:: Given data

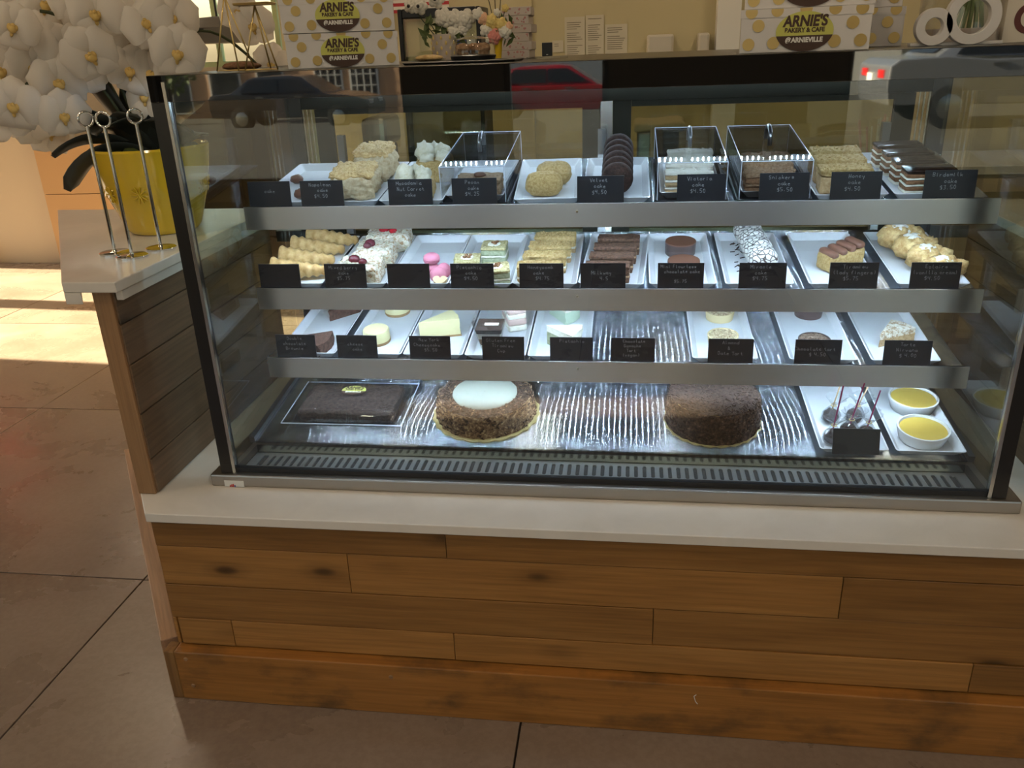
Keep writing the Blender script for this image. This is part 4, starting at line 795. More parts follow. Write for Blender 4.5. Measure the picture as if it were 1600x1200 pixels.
# ================================================================== RAISED COUNTER: orchid, number stands
ZT = 1.0765
orc = thing('potted_orchid', 'big white artificial orchid in a yellow glazed pot', 'plant', (-.145, .63, ZT))
def ol(p): return Vector(p) - Vector((-.145, .63, ZT))
pot = MB().lathe([(.085, 0), (.092, .004), (.100, .015), (.128, .10), (.144, .17), (.150, .212), (.153, .222), (.150, .228), (.143, .226), (.138, .20), (.10, .19)], 48).build('pot', 'yellow_glaze', orc, True)
for kx in range(9):
    rel = MB(); a0 = kx * 2 * PI / 9
    for q in range(5):
        a1 = q * PI / 5; pts = []
        for s_ in (-1, 1):
            z_ = .115 + s_ * .022 * math.sin(a1); aa = a0 + s_ * .16 * math.cos(a1); rr_ = .1345 + (z_ - .115) * .23 + .0
            pts.append((rr_ * math.cos(aa), rr_ * math.sin(aa), z_))
        rel.tube(pts, .0022, 6)
    rel.build('moulded_flower_relief', 'yellow_glaze', pot, True)
MB().lathe([(.137, .195), (.10, .205), (.05, .212), (.001, .214)], 32, capa=False, capb=False).build('soil', 'soil', orc, True)
rd = random.Random(2)
for q in range(16):
    a = rd.uniform(0, 6.28); r_ = rd.uniform(.03, .12); MB().ball((r_ * math.cos(a), r_ * math.sin(a), .212), rd.uniform(.016, .026), 10, 6, 0, .4, (1, 1, .7), q).build('moss_clump', 'moss', orc, 'all')
def strap_leaf(p0, p1, p2, wd):
    mb = MB(); n = 12; vs = []; fs = []
    p0, p1, p2 = Vector(p0), Vector(p1), Vector(p2)
    for i in range(n + 1):
        t_ = i / n; p = p0 * (1 - t_) ** 2 + p1 * 2 * t_ * (1 - t_) + p2 * t_ * t_; d = ((p1 - p0) * (1 - t_) + (p2 - p1) * t_).normalized()
        sd_ = d.cross(Vector((0, .5, 1))).normalized(); nn = sd_.cross(d).normalized(); ww = 1.75 * wd * (math.sin(PI * min(1, .12 + .82 * t_)) ** .5) * (1 if t_ < .97 else .45)
        for c_, dz in ((-1, .010), (-.5, .003), (0, -.002), (.5, .003), (1, .010)): vs.append(p + sd_ * ww * c_ + nn * dz)
    for i in range(n):
        for j in range(4): fs.append((i * 5 + j, i * 5 + j + 1, i * 5 + j + 6, i * 5 + j + 5))
    mb.add(vs, fs); o = mb.build('leaf', 'leaf', orc, 'all'); md = o.modifiers.new('s', 'SOLIDIFY'); md.thickness = .0022; return o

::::

## Work to be completed
Give back the whole listing as it stands, minus its pictures.

## Exercise response
Keep writing the Blender script for this image. This is part 4, starting at line 795. More parts follow. Write for Blender 4.5. Measure the picture as if it were 1600x1200 pixels.
# ================================================================== RAISED COUNTER: orchid, number stands
ZT = 1.0765
orc = thing('potted_orchid', 'big white artificial orchid in a yellow glazed pot', 'plant', (-.145, .63, ZT))
def ol(p): return Vector(p) - Vector((-.145, .63, ZT))
pot = MB().lathe([(.085, 0), (.092, .004), (.100, .015), (.128, .10), (.144, .17), (.150, .212), (.153, .222), (.150, .228), (.143, .226), (.138, .20), (.10, .19)], 48).build('pot', 'yellow_glaze', orc, True)
for kx in range(9):
    rel = MB(); a0 = kx * 2 * PI / 9
    for q in range(5):
        a1 = q * PI / 5; pts = []
        for s_ in (-1, 1):
            z_ = .115 + s_ * .022 * math.sin(a1); aa = a0 + s_ * .16 * math.cos(a1); rr_ = .1345 + (z_ - .115) * .23 + .0
            pts.append((rr_ * math.cos(aa), rr_ * math.sin(aa), z_))
        rel.tube(pts, .0022, 6)
    rel.build('moulded_flower_relief', 'yellow_glaze', pot, True)
MB().lathe([(.137, .195), (.10, .205), (.05, .212), (.001, .214)], 32, capa=False, capb=False).build('soil', 'soil', orc, True)
rd = random.Random(2)
for q in range(16):
    a = rd.uniform(0, 6.28); r_ = rd.uniform(.03, .12); MB().ball((r_ * math.cos(a), r_ * math.sin(a), .212), rd.uniform(.016, .026), 10, 6, 0, .4, (1, 1, .7), q).build('moss_clump', 'moss', orc, 'all')
def strap_leaf(p0, p1, p2, wd):
    mb = MB(); n = 12; vs = []; fs = []
    p0, p1, p2 = Vector(p0), Vector(p1), Vector(p2)
    for i in range(n + 1):
        t_ = i / n; p = p0 * (1 - t_) ** 2 + p1 * 2 * t_ * (1 - t_) + p2 * t_ * t_; d = ((p1 - p0) * (1 - t_) + (p2 - p1) * t_).normalized()
        sd_ = d.cross(Vector((0, .5, 1))).normalized(); nn = sd_.cross(d).normalized(); ww = 1.75 * wd * (math.sin(PI * min(1, .12 + .82 * t_)) ** .5) * (1 if t_ < .97 else .45)
        for c_, dz in ((-1, .010), (-.5, .003), (0, -.002), (.5, .003), (1, .010)): vs.append(p + sd_ * ww * c_ + nn * dz)
    for i in range(n):
        for j in range(4): fs.append((i * 5 + j, i * 5 + j + 1, i * 5 + j + 6, i * 5 + j + 5))
    mb.add(vs, fs); o = mb.build('leaf', 'leaf', orc, 'all'); md = o.modifiers.new('s', 'SOLIDIFY'); md.thickness = .0022; return o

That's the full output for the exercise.